For the sake of transparency, about 75% of the coaches polled were contacted prior to Duke landing five-star 2022 center Dereck Lively Jr., the No. 2 player in his class who doubled as the third five-star prospect in less than two months to commit to what will be Scheyer’s Blue Devils. The final quarter of were heavy on Duke; Scheyer’s wins on the recruiting trail clearly impacted the voting here, and that’s fair. Duke has the No. 1-rated group for 2022 at this point, narrowly edging out a very nice Kentucky class.
Five years is a long time in college athletics, and succeeding a legend is in many ways an unenviable task. But if we’re talking big-picture storylines in college hoops, the Duke vs. UNC parallel track (or will it stay parallel?) over the next few years is near the top of the list of good college plot lines.
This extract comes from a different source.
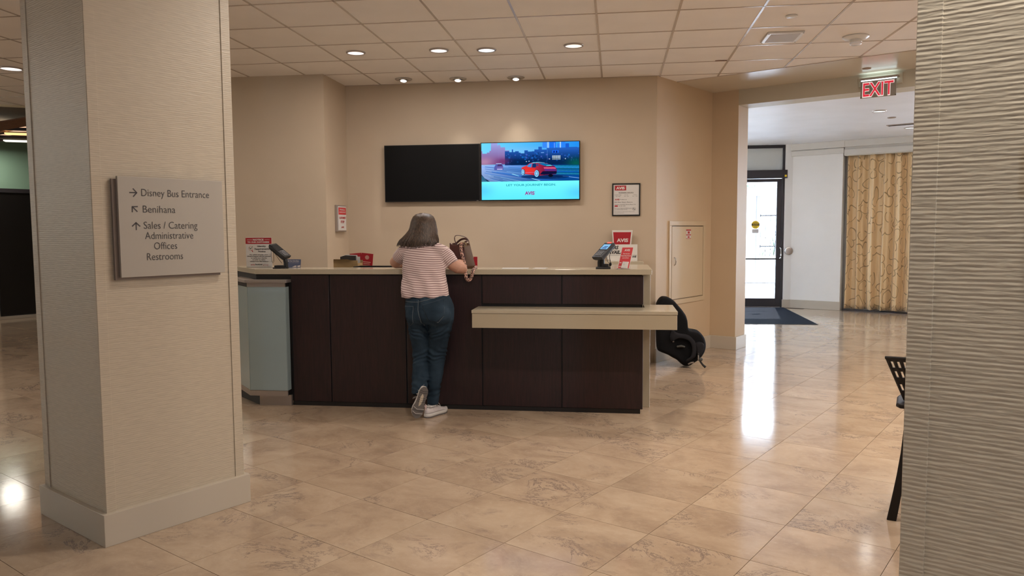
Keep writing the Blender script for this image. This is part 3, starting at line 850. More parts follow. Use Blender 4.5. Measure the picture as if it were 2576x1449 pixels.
def screen_image(w=330, h=193):
    yy, xx = np.mgrid[0:h, 0:w].astype(float); X = (xx + .5) / w * 2355; Y = (yy + .5) / h * 1449 * (2355 / 2355)
    # work in the coordinates of the close-up: x 50..2300, y 60..1380
    X = 50 + (xx + .5) / w * 2250; Y = 70 + (yy + .5) / h * 1300
    img = np.zeros((h, w, 3))
    def lerp(a, b, t): return np.array(a)[None, None, :] * (1 - t[..., None]) + np.array(b)[None, None, :] * t[..., None]
    def put(mask, c, a=1.0):
        m = (mask * a)[..., None]; img[:] = img * (1 - m) + np.array(c) * m
    def poly(pts):
        inside = np.zeros(X.shape, bool); n = len(pts)
        for i in range(n):
            x1, y1 = pts[i]; x2, y2 = pts[(i + 1) % n]
            if y1 == y2: continue
            c = ((Y > min(y1, y2)) & (Y <= max(y1, y2))) & (X < (x2 - x1) * (Y - y1) / (y2 - y1) + x1)
            inside ^= c
        return inside.astype(float)
    def rect(a, b, c, d): return ((X > a) & (X < c) & (Y > b) & (Y < d)).astype(float)
    def ell(cx, cy, rx, ry): return (((X - cx) / rx) ** 2 + ((Y - cy) / ry) ** 2 < 1).astype(float)
    rng = np.random.RandomState(3)
    # sky
    t = np.clip((X - 50) / 2250, 0, 1); img[:] = lerp((.42, .84, .98), (.13, .55, .93), t ** 1.1)
    warm = np.exp(-(((X - 900) / 700) ** 2 + ((Y - 290) / 130) ** 2)); img[:] = img * (1 - .45 * warm[..., None]) + np.array((.62, .75, .93)) * .45 * warm[..., None]
    # left hazy tower group
    left = np.maximum.reduce([rect(275, 60, 430, 560), rect(240, 245, 700, 560), rect(430, 130, 500, 560), rect(500, 170, 605, 560), rect(75, 310, 240, 560), rect(50, 250, 75, 560), rect(180, 285, 240, 560), poly([(430, 150), (465, 95), (500, 150)])])
    img[:] = img * (1 - left[..., None]) + lerp((.60, .62, .86), (.48, .30, .52), np.clip((Y - 100) / 450, 0, 1)) * left[..., None]
    wn = left * ((np.mod(X, 26) < 9) & (np.mod(Y, 22) < 8) & (X > 430) & (Y > 200)); put(wn, (.62, .55, .82), .5)
    # middle and right skyline
    xs = [600, 700, 760, 790, 835, 920, 960, 1050, 1130, 1220, 1280, 1370, 1450, 1560, 1700, 1990, 2070, 2300]
    ys = [262, 285, 225, 285, 265, 300, 318, 250, 280, 275, 235, 175, 240, 205, 200, 120, 195, 190]
    base = np.zeros(X.shape)
    for a, b, y in zip(xs[:-1], xs[1:], ys): base = np.maximum(base, rect(a, y, b, 600))
    img[:] = img * (1 - base[..., None]) + lerp((.14, .36, .72), (.03, .16, .38), np.clip((Y - 230) / 250, 0, 1)) * base[..., None]
    for _ in range(90):
        a = rng.uniform(620, 2280); b = rng.uniform(300, 520); w_ = rng.uniform(10, 45); h_ = rng.uniform(8, 40)
        put(rect(a, b, a + w_, b + h_), ((.22, .42, .85), (.03, .12, .30), (.10, .50, .90), (.38, .40, .80))[rng.randint(4)], .55)
    # glassy towers upper right
    for a, b, c in ((1465, 1570, (.22, .52, .95)), (1570, 1618, (.55, .75, 1.0)), (1618, 1770, (.10, .42, .92)), (1800, 1850, (.20, .50, .95)), (1860, 1885, (.70, .82, 1.0)), (1890, 1990, (.16, .50, .95)), (1995, 2070, (.10, .35, .80)), (2255, 2300, (.15, .55, .92))):
        put(rect(a, 110 if a == 1995 or a == 1800 else 60, b, 205), c, .95)
    put(rect(1730, 90, 1745, 205), (.6, .7, 1), .7)
    # lit windows of the brick block
    for r_ in range(3):
        for c_ in range(8): put(rect(1690 + c_ * 24, 380 + r_ * 34, 1706 + c_ * 24, 404 + r_ * 34), (.92, .96, .90), .95)
    put(rect(1690, 262, 1830, 320), (.12, .42, .98), .9); put(rect(1712, 275, 1745, 318), (.03, .14, .45)); put(rect(1770, 275, 1805, 318), (.03, .14, .45))
    for k in range(9): put(rect(1568, 245 + k * 24, 1580, 257 + k * 24), (.45, .65, .9), .8)
    put(rect(1430, 300, 1500, 318), (.55, .75, 1), .8)
    # trees and haze low left
    hz = np.exp(-(((X - 560) / 190) ** 2 + ((Y - 490) / 75) ** 2)); img[:] = img * (1 - .75 * hz[..., None]) + np.array((.42, .17, .38)) * .75 * hz[..., None]
    hz = np.exp(-(((X - 120) / 200) ** 2 + ((Y - 500) / 110) ** 2)); img[:] = img * (1 - .8 * hz[..., None]) + np.array((.72, .55, .66)) * .8 * hz[..., None]
    dk = rect(700, 430, 2300, 575) * np.clip((Y - 400) / 120, 0, 1); img[:] = img * (1 - .6 * dk[..., None]) + np.array((.02, .12, .26)) * .6 * dk[..., None]
    gr = np.exp(-(((X - 2230) / 210) ** 2 + ((Y - 560) / 130) ** 2)); img[:] = img * (1 - .8 * gr[..., None]) + np.array((.03, .38, .30)) * .8 * gr[..., None]
    for x_, y_ in ((1095, 505), (1155, 500), (1625, 455), (1985, 455)): put(ell(x_, y_, 13, 9), (.85, .9, 1))
    # road
    rd = (Y > 575 + (X - 50) * .012).astype(float); rd *= (Y < 955)
    tt = np.clip((X - 50) / 1900, 0, 1); ty = np.clip((Y - 575) / 380, 0, 1)
    rc_ = lerp((.62, .74, .97), (.04, .36, .72), tt) * (1 - .25 * ty[..., None])
    img[:] = img * (1 - rd[..., None]) + rc_ * rd[..., None]
    for k in range(34):
        y0 = rng.uniform(585, 930); sl_ = .05 + (y0 - 585) / 380 * .28; th = rng.uniform(3, 10)
        ln_ = (np.abs(Y - (y0 + (X - 50) * sl_ - 60)) < th) * rd * (X > rng.uniform(50, 700)) * (X < rng.uniform(1000, 2300))
        put(ln_, ((.60, .82, 1.0), (.10, .38, .80), (.45, .50, .90), (.03, .22, .50))[rng.randint(4)], .35)
    for k in range(22):
        y0 = rng.uniform(590, 880); put((np.abs(Y - y0 - (X - 1800) * .03) < rng.uniform(3, 9)) * (X > 1750) * rd, ((.25, .75, .92), (.02, .25, .35), (.04, .45, .45))[rng.randint(3)], .5)
    put(poly([(50, 780), (120, 870), (245, 945), (180, 945), (50, 900)]), (.05, .10, .22), .9); put(poly([(50, 800), (50, 955), (200, 955)]), (.20, .42, .55), .9)
    put(poly([(740, 780), (780, 780), (940, 832), (910, 832)]), (.65, .95, 1)); put(poly([(1190, 888), (1240, 890), (1420, 940), (1380, 940)]), (.7, .9, 1))
    put(poly([(1680, 815), (1720, 812), (2300, 890), (2300, 900)]), (.55, .72, .98))
    # distant car
    put(poly([(350, 690), (350, 620), (385, 560), (410, 542), (525, 542), (560, 610), (560, 685)]), (.33, .36, .66)); put(poly([(420, 600), (435, 556), (515, 556), (540, 600)]), (.28, .20, .42)); put(rect(390, 538, 520, 548), (.75, .85, 1)); put(rect(415, 655, 540, 680), (.72, .68, .88)); put(rect(405, 610, 560, 648), (.42, .38, .66))
    # shadow and red saloon seen from behind
    put(ell(1450, 850, 480, 45), (.02, .12, .30), .7); put(ell(1650, 860, 420, 50), (.02, .14, .34), .6)
    body = poly([(985, 700), (985, 640), (1050, 612), (1095, 600), (1160, 550), (1250, 525), (1380, 520), (1500, 535), (1640, 580), (1745, 625), (1785, 680), (1790, 750), (1770, 800), (1560, 815), (1400, 830), (1290, 820), (1060, 785), (1010, 790)])
    img[:] = img * (1 - body[..., None]) + lerp((.86, .20, .22), (.42, .08, .26), np.clip((X - 1150) / 450, 0, 1)) * body[..., None]
    put(poly([(1040, 655), (1300, 665), (1290, 740), (1060, 730)]), (.90, .20, .16), .8)
    put(poly([(1105, 610), (1165, 560), (1225, 548), (1205, 640), (1130, 625)]), (.20, .55, .85)); put(poly([(1225, 640), (1235, 555), (1310, 545), (1325, 605), (1310, 640)]), (.04, .20, .42)); put(poly([(1325, 560), (1345, 555), (1375, 610), (1345, 612)]), (.05, .30, .55))
    put(poly([(1250, 525), (1380, 520), (1500, 535), (1600, 565), (1560, 548), (1400, 532), (1200, 545)]), (.35, .85, .98)); put(poly([(1345, 545), (1480, 545), (1640, 585), (1690, 612), (1520, 612), (1460, 590)]), (.04, .42, .65)); put(poly([(1560, 600), (1640, 590), (1700, 612), (1540, 613)]), (.25, .88, .90))
    put(poly([(1490, 640), (1750, 645), (1775, 680), (1500, 672)]), (.86, .35, .50)); put(poly([(1500, 680), (1770, 690), (1780, 725), (1520, 722)]), (.36, .18, .52)); put(poly([(1470, 730), (1790, 735), (1785, 790), (1500, 810), (1400, 800)]), (.05, .07, .22)); put(rect(1060, 748, 1290, 762), (.90, .45, .55), .8)
    for cx, cy, rx, ry in ((1020, 745, 42, 72), (1335, 780, 60, 85)):
        put(ell(cx, cy, rx, ry), (.03, .05, .15)); put(ell(cx - 6, cy, rx * .85, ry * .9), (.60, .85, 1.0)); put(ell(cx - 6, cy, rx * .62, ry * .68), (.08, .22, .45))
        for k in range(8):
            a = k * math.pi / 4; dx = (X - cx + 6) / rx; dy = (Y - cy) / ry
            put(((np.abs(dx * math.sin(a) - dy * math.cos(a)) < .09) & (dx ** 2 + dy ** 2 < .5)).astype(float), (.6, .85, 1), .9)
    put(ell(1650, 830, 55, 32), (.03, .05, .12))
    # lower banner
    bn = (Y > 950).astype(float); v_ = np.clip((Y - 950) / 430, 0, 1); ed = np.exp(-((X - 60) / 260) ** 2) * np.exp(-((v_ - .45) / .35) ** 2) + np.exp(-((X - 2290) / 300) ** 2) * np.exp(-((v_ - .6) / .35) ** 2)
    bc = lerp((.46, .97, .98), (.36, .90, .99), v_) - ed[..., None] * np.array((.06, .12, .02))
    img[:] = img * (1 - bn[..., None]) + bc * bn[..., None]
    return np.clip(img, 0, 1)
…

To be clear, it’s not as if seven out of 10 coaches are saying UNC won’t be pretty good in 2026, or that Davis will fail. Not at all. Among those we surveyed who picked Duke, many framed it as though Duke has a healthy shot at being a top-five program in 2026, whereas UNC — in their view — is more likely to be just a tad behind. Only a few coaches surveyed predicted either coach to completely fail and essentially be out of a job by 2026.
And as the quotes above show, there are some staunch believers in the North Carolina as a job and a program. Coaches who believe it’s the best spot to ensure the most success. The school of Dean Smith and Michael Jordan. The big state school that’s way more beloved in its own state, even if Duke edges it out nationally in mass appeal.
Duke and North Carolina seem like the kind of gigs where experience as a head coach is a prerequisite. And yet it’s just the opposite. In-house assistants plucked to take over two of the three most important jobs in the sport. The evolution of this rivalry will be fascinating, because for the first time in decades, we don’t truly know what to expect.